Luca Bertolo: Le Belle Parole
Dal 23 settembre all’11 novembre 2017. SpazioA, Pistoia
Luca Bertolo (1968) ha stilizzato la malinconia, sbiadendo vasi di fiori e applicando, sopra i loro fantasmi, crogioli di verde vescica. “Painters’ painter,” ha dipinto trompe-l’œil di bandiere nazionali sopra trompe-l’œil di tavolozze; ha ritratto il maestro belga Roger Raveel come Roger Raveel ritrarrebbe il ricordo di sé se qualcuno, in Paradiso, gli desse un tubetto di bianco.
Bertolo ha difeso la pittura, anche con la penna, in anni in cui in Italia chi lo faceva si contava sulle dita di una mano. Ha affondato le mani in decine di stili diversi per esprimere idee e storie che in un unico stile non potevano essere presentate (sempre trasmettendo il succo grigiopurpureo della propria anima, qualsiasi mano calzasse), e ha così infranto uno dei più danarosi e opportunistici tabù dell’arte contemporanea: il dovere di essere sempre uguali a se stessi. L’imperdibile mostra Le Belle Parole, traduzione di una formula Guaranì per rivolgersi agli dei, s’interrogherà su come ritrovare oggi l’attimo della rivelazione.
spazioa.it
Louise Bourgeois: An Unfolding Portrait
Dal 24 settembre 2017 al 28 gennaio 2018. MoMA, New York
Il MoMA presenta le incisioni di Louise Bourgeois, contestualizzandole tra le opere più conosciute dell’artista per un totale di 220 lavori in mostra.
Bourgeois è nota al grande pubblico per i capolavori autobiografici La distruzione del padre, ambiente cupo e arterioso, una bocca pronta a divorare il padre adultero e insultante; e Spider, immenso ragno, simbolo positivo della madre intelligente e pronta a tutto. Bourgeois (1911-2010) ha lavorato alla distorsione della massa biomorfa, sempre tendendo la materia con la languida lentezza di chi prova piacere creando per non uccidere godendo.
Era stato il maestro Fernand Léger a rivelarle che il suo futuro sarebbe stato la scultura, non la pittura; tuttavia Bourgeois continuò a incidere e disegnare quelle stesse forme dell’insonnia.
Su carta diventarono linee strascicate, a tratti frenate, confluenti in pozze d’inchiostro e poi strette scie di sangue, di amore per la madre ormai lontana nel tempo, di odio per quel padre che fu con lei esattamente fino alla fine.
moma.org
George Schneeman: Going Ape
Fino al 4 novembre 2017. Pavel Zoubok Gallery, New York
La mostra presenta dipinti e ceramiche di George Schneeman (1934-2009), l’artista dal cuore diviso tra New York e Siena che collaborò con i poeti della St.

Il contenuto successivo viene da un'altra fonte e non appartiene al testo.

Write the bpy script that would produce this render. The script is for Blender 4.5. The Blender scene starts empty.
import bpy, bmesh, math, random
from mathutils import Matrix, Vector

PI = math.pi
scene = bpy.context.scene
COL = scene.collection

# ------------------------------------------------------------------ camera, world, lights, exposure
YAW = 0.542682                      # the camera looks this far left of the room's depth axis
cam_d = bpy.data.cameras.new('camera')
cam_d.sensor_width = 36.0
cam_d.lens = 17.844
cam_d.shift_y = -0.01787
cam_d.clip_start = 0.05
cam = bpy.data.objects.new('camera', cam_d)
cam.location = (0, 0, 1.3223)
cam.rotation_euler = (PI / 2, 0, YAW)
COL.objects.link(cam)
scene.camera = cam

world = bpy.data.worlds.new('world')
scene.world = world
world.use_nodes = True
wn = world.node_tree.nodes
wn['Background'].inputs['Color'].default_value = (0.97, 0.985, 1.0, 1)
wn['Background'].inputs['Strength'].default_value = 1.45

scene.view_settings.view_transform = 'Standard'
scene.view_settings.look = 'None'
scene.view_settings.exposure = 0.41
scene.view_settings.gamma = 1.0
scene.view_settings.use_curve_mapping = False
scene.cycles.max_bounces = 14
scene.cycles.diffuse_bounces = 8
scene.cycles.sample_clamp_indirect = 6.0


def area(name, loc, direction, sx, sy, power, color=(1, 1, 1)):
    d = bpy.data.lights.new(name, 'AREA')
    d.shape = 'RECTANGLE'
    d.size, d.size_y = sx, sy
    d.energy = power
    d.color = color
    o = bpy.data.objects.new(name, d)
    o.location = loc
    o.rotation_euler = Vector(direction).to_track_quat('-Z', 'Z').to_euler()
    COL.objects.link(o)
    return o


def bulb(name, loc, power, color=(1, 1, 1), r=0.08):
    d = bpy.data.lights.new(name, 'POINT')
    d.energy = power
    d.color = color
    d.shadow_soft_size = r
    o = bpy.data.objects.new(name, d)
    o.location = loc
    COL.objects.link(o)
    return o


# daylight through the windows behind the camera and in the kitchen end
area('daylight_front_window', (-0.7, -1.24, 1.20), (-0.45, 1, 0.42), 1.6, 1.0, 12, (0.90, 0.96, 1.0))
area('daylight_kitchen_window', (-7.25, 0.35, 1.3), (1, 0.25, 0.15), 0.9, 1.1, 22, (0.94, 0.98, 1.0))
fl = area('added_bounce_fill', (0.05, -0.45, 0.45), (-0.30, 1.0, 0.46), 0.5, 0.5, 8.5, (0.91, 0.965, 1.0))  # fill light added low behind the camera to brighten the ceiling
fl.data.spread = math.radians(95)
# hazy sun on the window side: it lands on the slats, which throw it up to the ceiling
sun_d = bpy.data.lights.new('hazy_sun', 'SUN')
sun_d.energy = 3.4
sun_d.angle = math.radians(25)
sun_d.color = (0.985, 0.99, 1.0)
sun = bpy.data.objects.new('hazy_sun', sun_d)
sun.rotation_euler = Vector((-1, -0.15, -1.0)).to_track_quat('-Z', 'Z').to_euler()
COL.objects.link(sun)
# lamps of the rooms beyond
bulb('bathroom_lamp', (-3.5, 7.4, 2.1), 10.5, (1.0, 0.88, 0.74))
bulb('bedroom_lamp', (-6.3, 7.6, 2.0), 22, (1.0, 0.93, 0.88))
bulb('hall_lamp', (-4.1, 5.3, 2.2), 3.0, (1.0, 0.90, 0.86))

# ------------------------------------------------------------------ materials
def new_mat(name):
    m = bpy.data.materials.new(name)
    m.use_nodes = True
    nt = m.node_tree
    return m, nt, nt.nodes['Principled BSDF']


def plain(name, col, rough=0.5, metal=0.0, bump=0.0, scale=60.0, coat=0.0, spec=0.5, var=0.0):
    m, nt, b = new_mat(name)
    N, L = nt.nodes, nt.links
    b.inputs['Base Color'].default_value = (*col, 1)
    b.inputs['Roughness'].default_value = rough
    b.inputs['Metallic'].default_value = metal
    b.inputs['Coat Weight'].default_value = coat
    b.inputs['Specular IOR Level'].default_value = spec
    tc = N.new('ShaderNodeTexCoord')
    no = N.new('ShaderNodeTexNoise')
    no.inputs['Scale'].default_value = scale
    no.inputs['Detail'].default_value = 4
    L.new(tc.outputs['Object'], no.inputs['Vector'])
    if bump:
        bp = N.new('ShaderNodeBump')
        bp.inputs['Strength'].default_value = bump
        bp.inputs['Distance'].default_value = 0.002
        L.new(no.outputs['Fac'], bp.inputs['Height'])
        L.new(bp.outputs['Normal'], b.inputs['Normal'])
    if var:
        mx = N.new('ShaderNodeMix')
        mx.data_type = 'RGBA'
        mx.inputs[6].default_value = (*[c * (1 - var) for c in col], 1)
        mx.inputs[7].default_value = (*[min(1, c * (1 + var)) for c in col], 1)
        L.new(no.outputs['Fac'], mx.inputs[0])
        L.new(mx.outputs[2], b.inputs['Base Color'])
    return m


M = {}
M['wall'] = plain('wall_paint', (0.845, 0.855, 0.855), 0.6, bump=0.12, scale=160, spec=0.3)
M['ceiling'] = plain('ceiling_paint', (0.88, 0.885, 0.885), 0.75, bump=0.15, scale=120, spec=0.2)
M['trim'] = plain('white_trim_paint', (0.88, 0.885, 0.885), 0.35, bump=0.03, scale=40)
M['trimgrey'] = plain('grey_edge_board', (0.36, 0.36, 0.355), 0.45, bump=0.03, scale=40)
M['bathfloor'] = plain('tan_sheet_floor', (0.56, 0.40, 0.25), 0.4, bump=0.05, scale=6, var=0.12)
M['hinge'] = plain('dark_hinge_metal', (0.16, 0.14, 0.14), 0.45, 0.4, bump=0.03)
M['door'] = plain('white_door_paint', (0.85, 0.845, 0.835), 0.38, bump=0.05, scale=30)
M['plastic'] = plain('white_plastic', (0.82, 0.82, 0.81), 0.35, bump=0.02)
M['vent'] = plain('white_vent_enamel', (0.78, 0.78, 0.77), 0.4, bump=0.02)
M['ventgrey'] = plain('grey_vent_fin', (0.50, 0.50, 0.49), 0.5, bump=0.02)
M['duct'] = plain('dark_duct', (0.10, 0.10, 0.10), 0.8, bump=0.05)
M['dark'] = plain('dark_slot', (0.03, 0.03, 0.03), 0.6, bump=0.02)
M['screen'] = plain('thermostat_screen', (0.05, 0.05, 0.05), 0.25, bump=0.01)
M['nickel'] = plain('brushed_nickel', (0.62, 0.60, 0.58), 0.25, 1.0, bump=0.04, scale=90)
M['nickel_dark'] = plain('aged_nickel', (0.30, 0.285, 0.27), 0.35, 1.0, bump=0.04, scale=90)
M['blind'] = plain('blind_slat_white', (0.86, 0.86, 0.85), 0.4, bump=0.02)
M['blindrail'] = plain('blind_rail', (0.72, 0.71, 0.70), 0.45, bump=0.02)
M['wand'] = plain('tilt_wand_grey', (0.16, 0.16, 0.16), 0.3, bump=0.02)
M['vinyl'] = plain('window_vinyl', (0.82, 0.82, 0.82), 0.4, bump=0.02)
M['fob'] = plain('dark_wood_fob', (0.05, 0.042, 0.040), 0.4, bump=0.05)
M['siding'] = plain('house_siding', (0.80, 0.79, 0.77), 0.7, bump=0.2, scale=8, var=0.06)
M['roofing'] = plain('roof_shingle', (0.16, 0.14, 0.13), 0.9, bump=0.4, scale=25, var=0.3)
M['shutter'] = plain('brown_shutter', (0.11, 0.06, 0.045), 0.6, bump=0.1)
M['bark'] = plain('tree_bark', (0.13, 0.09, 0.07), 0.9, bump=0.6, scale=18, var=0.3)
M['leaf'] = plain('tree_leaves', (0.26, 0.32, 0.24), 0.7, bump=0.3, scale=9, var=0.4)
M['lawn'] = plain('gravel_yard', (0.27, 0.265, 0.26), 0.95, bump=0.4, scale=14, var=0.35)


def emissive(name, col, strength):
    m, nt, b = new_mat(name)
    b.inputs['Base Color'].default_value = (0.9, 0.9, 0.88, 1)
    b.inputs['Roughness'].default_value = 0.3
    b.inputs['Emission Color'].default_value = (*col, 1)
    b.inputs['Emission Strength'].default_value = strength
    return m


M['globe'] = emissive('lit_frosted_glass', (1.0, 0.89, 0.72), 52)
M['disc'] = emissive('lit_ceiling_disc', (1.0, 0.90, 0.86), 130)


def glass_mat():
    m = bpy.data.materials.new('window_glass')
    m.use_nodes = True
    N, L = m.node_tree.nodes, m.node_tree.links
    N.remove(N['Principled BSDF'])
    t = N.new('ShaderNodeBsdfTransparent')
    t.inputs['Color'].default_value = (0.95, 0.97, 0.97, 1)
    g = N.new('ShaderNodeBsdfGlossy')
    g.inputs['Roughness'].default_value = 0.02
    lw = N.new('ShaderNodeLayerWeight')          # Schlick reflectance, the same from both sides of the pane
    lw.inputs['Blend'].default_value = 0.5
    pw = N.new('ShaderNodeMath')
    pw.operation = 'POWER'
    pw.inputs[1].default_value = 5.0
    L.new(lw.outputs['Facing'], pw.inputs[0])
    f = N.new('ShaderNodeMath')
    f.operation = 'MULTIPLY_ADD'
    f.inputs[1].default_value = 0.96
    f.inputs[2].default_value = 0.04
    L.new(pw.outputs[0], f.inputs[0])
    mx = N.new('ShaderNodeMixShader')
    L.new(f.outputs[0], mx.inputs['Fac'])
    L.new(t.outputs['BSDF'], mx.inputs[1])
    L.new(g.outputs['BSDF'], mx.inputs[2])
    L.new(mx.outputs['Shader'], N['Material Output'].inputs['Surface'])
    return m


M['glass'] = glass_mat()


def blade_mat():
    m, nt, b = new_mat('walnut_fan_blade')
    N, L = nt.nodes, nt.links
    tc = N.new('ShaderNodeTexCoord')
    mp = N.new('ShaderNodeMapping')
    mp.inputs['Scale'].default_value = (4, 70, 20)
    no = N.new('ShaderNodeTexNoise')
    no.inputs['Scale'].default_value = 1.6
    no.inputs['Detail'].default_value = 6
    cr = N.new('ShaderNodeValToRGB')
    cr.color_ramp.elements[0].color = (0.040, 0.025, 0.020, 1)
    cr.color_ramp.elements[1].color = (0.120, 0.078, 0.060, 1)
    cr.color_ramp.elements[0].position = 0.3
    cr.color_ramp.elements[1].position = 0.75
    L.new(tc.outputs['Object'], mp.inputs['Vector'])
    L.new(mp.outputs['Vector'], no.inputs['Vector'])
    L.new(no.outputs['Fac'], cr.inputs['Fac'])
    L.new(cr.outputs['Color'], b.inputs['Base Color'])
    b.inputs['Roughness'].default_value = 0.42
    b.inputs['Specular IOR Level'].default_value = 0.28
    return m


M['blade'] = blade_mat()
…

Mark’s Church in-the-Bowery e che risuscitò la tecnica dell’affresco in una misteriosa fratellanza con Piero della Francesca.
Collaborare per Schneeman significava sedersi al tavolo con un poeta amico e, in una serie d’incontri seri e dedicati, offrire alla parola la preziosità d’essere dipinta. Alla pittura è dato compito di duellare con la parola, minandone il contesto ed esaltandola nella grafia. In Going Ape, una collaborazione con Bill Berkson, è scritto «chicken shit off the boards», «going», «ape», «Flopping Egads», ma il pensiero dello spettatore non legge nulla di tutto ciò, perché il significato di queste parole si democratizza a quello della macchia gialla dipinta, del groviglio nero, del fiorellino; sarà piuttosto la macchia gialla a caricarsi di qualcosa di apish e il rosa del fiore acquisirà un’andatura perché going gli è vicino.